begin
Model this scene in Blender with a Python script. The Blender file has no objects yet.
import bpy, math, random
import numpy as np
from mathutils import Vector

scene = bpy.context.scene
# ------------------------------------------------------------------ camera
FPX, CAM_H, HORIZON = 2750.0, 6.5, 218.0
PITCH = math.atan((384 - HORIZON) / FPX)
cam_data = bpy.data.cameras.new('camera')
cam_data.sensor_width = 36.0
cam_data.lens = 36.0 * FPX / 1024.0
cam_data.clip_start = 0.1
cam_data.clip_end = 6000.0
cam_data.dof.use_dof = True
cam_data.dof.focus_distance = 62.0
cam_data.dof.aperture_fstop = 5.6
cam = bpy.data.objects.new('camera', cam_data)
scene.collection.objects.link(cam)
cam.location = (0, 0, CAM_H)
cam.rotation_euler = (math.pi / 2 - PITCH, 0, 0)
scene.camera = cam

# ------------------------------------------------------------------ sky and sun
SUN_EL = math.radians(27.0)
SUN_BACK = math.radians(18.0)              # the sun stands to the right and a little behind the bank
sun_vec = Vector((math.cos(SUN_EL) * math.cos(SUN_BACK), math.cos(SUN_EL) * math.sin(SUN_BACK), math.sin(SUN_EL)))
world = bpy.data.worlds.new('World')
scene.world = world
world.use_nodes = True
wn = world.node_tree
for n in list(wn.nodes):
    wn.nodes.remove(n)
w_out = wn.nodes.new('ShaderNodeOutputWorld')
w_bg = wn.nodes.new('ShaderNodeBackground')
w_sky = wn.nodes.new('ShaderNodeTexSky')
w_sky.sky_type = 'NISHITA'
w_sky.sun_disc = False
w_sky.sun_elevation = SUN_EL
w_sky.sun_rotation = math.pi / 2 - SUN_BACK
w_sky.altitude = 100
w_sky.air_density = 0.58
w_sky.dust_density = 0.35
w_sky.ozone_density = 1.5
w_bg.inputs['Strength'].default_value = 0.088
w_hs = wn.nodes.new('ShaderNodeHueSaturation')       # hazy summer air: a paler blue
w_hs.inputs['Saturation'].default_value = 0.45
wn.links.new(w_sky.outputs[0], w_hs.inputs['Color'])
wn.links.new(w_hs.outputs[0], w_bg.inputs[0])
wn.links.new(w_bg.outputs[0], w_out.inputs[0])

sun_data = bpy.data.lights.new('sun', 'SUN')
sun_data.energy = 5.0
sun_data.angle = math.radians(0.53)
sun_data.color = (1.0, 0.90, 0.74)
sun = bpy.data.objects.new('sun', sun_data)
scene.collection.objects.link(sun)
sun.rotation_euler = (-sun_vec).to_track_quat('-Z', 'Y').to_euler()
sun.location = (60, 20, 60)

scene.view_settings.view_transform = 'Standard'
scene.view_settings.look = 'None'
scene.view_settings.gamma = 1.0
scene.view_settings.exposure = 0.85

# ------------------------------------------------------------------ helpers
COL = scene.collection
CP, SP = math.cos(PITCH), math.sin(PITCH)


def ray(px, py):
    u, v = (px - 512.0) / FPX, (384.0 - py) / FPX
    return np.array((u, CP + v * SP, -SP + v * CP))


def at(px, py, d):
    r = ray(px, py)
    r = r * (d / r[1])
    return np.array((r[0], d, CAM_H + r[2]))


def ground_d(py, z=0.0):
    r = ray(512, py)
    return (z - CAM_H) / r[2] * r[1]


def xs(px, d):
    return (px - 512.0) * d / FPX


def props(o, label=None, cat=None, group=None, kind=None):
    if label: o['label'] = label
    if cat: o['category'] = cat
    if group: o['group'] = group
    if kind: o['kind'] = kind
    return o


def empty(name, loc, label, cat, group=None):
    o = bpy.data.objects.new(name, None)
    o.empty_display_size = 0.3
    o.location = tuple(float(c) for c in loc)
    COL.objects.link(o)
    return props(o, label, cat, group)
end
begin
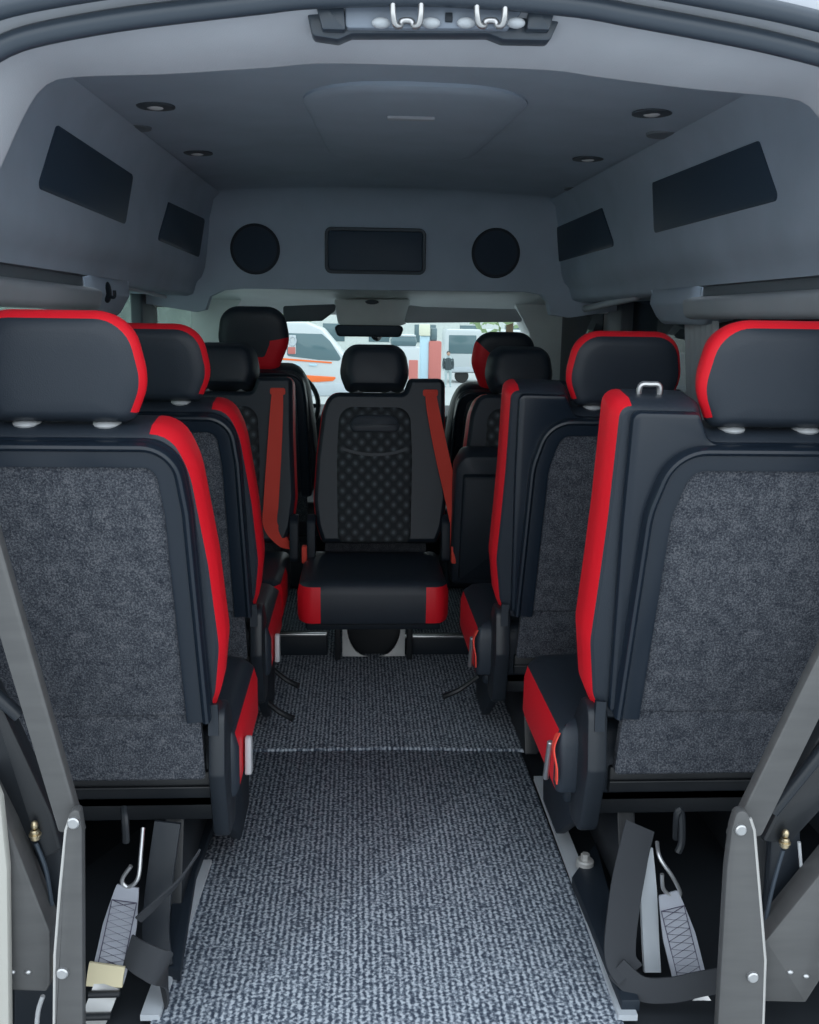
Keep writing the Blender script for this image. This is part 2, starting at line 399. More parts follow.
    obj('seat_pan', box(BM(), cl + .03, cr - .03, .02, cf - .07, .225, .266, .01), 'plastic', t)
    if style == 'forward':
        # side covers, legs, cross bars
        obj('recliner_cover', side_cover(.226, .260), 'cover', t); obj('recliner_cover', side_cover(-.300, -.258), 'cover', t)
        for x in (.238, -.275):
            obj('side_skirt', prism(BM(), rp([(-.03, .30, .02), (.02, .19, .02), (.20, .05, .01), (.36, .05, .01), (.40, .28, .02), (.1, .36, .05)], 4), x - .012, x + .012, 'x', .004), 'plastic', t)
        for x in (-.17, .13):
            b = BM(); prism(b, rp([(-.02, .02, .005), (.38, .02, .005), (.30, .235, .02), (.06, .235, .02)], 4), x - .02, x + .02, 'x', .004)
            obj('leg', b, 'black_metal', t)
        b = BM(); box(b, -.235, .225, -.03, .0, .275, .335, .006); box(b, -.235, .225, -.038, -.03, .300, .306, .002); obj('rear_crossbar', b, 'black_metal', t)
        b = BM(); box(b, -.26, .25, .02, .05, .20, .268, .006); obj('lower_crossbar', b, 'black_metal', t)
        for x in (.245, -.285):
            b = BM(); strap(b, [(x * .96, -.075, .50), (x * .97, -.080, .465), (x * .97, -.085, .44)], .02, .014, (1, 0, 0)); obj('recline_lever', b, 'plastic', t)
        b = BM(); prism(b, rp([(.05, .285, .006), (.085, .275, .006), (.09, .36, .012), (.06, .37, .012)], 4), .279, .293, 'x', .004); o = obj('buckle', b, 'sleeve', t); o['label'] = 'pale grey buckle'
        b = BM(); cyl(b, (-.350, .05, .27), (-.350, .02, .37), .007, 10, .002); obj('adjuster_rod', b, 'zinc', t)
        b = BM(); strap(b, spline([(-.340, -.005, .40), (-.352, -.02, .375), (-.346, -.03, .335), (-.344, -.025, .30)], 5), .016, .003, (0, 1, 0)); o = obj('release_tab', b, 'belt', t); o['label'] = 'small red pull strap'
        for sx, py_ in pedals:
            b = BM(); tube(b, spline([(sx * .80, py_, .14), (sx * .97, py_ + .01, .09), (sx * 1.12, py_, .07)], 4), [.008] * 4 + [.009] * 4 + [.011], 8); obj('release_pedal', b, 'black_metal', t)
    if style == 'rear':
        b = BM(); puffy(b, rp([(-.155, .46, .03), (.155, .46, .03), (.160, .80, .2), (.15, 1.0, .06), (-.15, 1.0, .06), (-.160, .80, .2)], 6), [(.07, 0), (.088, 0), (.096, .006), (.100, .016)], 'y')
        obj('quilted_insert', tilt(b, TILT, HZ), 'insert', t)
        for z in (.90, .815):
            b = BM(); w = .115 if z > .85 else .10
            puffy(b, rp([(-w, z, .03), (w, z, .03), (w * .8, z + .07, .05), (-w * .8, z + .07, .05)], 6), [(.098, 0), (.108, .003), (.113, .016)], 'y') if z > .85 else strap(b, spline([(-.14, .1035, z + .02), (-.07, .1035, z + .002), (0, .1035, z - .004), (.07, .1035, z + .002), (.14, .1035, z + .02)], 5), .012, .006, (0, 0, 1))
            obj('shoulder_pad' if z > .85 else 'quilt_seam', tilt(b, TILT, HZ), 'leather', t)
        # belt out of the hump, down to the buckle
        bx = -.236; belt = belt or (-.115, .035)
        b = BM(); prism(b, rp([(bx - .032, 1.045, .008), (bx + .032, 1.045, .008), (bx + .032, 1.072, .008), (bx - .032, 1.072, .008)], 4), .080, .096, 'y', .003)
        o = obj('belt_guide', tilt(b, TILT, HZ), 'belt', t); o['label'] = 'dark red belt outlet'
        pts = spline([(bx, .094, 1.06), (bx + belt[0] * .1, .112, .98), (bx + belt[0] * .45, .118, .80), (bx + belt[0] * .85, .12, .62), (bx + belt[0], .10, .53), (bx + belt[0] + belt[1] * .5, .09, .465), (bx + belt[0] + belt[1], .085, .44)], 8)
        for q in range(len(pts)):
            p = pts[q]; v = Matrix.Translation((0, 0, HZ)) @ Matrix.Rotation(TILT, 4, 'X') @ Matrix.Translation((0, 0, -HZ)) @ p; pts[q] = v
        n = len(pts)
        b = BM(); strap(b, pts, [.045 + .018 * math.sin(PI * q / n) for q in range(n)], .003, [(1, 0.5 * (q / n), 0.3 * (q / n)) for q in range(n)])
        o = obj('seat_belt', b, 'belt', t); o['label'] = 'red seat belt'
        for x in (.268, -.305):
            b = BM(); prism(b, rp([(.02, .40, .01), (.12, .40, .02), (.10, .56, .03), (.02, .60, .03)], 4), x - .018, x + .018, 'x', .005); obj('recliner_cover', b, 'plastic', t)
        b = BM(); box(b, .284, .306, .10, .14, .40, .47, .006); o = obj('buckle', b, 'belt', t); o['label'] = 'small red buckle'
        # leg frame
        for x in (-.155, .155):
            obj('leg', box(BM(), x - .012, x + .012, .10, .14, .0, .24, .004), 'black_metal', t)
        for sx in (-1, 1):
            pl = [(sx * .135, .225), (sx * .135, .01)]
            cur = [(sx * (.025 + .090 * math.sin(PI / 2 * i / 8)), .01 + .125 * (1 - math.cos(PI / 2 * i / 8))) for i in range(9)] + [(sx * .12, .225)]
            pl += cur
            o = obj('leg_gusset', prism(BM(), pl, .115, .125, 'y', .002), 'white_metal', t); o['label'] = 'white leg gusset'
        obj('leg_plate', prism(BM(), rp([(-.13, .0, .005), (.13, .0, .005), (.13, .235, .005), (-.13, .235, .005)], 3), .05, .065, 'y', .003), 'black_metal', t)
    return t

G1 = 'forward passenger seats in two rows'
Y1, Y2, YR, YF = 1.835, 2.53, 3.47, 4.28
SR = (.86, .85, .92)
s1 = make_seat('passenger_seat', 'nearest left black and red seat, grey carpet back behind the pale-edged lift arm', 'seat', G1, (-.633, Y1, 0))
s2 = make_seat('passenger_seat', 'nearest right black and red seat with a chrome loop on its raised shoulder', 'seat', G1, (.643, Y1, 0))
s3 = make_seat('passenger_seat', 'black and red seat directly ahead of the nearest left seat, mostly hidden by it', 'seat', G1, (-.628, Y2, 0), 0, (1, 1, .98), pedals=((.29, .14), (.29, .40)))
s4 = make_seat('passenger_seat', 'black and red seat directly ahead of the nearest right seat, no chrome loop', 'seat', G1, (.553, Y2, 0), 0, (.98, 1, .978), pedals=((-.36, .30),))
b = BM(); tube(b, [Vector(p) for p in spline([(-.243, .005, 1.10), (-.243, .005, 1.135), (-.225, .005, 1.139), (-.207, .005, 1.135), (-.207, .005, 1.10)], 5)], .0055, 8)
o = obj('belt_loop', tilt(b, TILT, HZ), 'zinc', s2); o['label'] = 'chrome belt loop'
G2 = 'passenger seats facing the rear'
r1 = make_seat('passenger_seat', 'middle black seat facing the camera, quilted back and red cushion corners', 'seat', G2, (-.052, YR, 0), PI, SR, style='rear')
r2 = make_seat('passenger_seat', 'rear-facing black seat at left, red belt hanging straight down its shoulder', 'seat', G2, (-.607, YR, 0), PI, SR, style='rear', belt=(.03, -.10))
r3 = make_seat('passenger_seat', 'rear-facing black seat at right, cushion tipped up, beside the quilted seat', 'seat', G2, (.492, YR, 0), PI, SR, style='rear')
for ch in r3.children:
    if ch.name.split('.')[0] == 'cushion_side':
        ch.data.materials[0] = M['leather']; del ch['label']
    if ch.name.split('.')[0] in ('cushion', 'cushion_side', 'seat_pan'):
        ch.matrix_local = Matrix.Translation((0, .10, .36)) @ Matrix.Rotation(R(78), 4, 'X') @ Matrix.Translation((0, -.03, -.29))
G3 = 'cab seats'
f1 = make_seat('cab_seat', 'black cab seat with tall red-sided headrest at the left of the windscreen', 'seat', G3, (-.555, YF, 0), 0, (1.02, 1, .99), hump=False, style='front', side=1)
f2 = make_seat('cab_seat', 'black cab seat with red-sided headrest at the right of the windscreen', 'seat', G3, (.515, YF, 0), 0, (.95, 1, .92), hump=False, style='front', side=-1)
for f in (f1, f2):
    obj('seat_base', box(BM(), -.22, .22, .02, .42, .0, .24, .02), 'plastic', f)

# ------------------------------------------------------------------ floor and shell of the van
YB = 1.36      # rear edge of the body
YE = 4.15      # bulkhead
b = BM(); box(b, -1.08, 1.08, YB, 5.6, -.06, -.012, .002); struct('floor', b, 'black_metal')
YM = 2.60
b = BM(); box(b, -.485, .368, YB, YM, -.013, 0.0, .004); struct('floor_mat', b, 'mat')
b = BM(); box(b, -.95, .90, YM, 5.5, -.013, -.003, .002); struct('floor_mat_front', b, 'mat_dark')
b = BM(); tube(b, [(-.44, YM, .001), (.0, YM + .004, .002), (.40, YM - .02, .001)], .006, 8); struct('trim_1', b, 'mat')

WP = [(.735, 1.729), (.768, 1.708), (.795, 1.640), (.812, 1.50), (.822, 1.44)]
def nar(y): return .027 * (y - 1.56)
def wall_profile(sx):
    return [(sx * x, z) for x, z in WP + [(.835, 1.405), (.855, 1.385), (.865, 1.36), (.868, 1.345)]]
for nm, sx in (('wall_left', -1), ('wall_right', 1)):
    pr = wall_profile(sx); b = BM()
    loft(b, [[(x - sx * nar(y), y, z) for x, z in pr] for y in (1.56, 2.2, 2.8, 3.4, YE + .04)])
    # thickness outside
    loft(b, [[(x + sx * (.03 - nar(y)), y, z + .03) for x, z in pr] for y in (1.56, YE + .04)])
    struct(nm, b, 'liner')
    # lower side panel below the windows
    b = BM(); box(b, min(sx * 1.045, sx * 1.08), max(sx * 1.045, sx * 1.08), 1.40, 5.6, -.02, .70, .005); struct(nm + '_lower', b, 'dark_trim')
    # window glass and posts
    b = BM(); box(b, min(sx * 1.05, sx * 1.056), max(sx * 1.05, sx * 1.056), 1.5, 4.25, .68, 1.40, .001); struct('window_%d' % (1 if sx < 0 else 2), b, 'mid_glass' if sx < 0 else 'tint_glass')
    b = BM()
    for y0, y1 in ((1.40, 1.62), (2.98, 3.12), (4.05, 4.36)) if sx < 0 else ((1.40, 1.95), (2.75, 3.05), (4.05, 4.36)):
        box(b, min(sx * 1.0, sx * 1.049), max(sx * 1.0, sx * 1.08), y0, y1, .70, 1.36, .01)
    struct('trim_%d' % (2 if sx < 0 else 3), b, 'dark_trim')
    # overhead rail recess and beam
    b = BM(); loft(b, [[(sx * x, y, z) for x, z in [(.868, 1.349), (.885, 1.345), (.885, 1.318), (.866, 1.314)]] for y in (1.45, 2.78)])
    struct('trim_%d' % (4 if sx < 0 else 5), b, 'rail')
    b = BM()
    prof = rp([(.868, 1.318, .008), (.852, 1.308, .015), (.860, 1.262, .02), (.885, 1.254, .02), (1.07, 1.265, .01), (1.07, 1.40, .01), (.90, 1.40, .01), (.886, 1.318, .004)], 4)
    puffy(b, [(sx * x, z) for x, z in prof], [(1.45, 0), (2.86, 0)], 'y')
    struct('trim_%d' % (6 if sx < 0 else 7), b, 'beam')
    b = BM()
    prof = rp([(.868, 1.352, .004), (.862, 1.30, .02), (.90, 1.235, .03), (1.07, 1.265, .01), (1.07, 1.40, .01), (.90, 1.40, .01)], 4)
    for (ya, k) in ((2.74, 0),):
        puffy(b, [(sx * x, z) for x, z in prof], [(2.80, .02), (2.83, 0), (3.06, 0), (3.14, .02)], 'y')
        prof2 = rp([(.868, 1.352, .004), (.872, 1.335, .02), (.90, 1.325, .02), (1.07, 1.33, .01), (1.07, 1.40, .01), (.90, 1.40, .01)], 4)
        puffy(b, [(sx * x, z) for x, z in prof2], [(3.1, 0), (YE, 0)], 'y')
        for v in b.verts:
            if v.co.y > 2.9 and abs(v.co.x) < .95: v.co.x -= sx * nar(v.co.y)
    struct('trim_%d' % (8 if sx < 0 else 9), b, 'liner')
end
begin
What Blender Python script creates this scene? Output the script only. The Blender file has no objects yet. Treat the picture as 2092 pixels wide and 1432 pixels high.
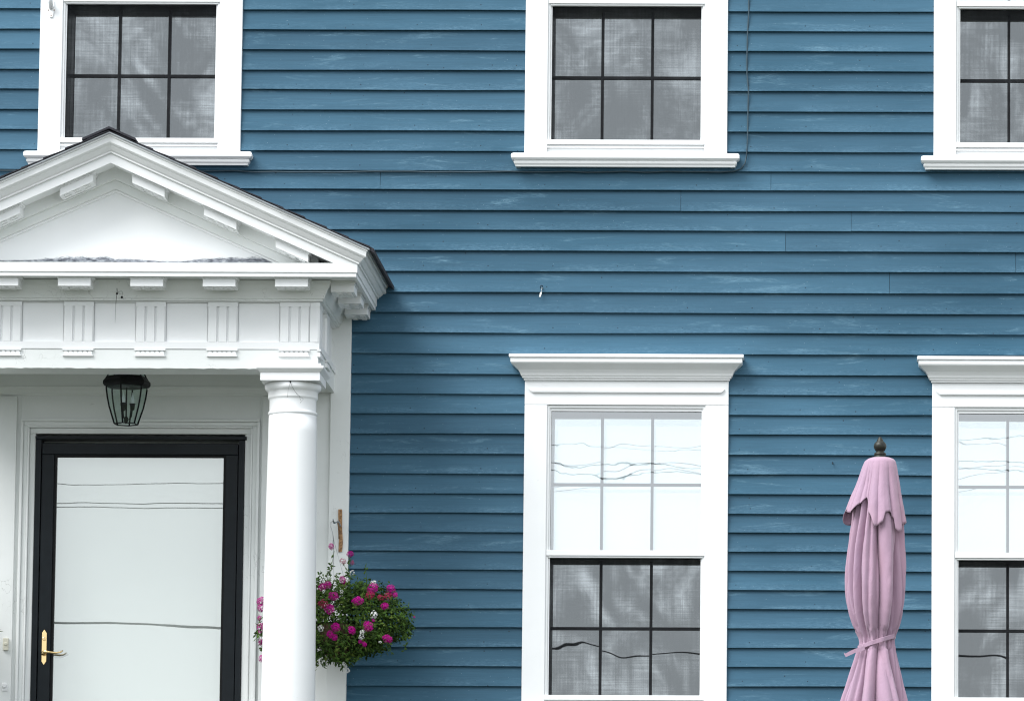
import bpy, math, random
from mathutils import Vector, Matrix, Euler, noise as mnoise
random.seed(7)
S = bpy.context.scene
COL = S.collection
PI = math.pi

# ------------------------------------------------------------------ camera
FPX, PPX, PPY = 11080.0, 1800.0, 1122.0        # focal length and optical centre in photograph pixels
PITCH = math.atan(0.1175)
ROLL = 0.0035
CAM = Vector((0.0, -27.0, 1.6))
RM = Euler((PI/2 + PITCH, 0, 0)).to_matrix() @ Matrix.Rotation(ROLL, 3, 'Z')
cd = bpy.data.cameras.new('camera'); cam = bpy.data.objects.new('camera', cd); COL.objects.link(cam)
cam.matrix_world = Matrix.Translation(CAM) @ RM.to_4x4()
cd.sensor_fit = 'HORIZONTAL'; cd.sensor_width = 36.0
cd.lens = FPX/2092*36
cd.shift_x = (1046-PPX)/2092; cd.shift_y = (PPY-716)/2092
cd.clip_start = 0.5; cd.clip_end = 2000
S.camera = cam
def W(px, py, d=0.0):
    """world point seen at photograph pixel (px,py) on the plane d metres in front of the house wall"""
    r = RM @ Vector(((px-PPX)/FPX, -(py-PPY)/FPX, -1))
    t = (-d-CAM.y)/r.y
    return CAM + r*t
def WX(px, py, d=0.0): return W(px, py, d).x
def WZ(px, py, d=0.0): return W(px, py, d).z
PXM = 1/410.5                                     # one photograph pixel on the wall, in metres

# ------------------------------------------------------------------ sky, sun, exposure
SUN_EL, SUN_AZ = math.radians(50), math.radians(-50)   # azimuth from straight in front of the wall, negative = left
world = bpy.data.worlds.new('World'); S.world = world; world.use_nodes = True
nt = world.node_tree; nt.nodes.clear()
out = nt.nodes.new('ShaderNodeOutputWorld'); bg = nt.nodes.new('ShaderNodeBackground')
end
Copy out precisely the lines that begin at the line containing "b = BM(); box(b, -.485, .368, YB, YM, -.013, 0.0, .004);" and end at the line containing "b = BM(); tube(b, [(-.44, YM, .001), (.0, YM", including both; write nothing else.

Reply =
b = BM(); box(b, -.485, .368, YB, YM, -.013, 0.0, .004); struct('floor_mat', b, 'mat')
b = BM(); box(b, -.95, .90, YM, 5.5, -.013, -.003, .002); struct('floor_mat_front', b, 'mat_dark')
b = BM(); tube(b, [(-.44, YM, .001), (.0, YM + .004, .002), (.40, YM - .02, .001)], .006, 8); struct('trim_1', b, 'mat')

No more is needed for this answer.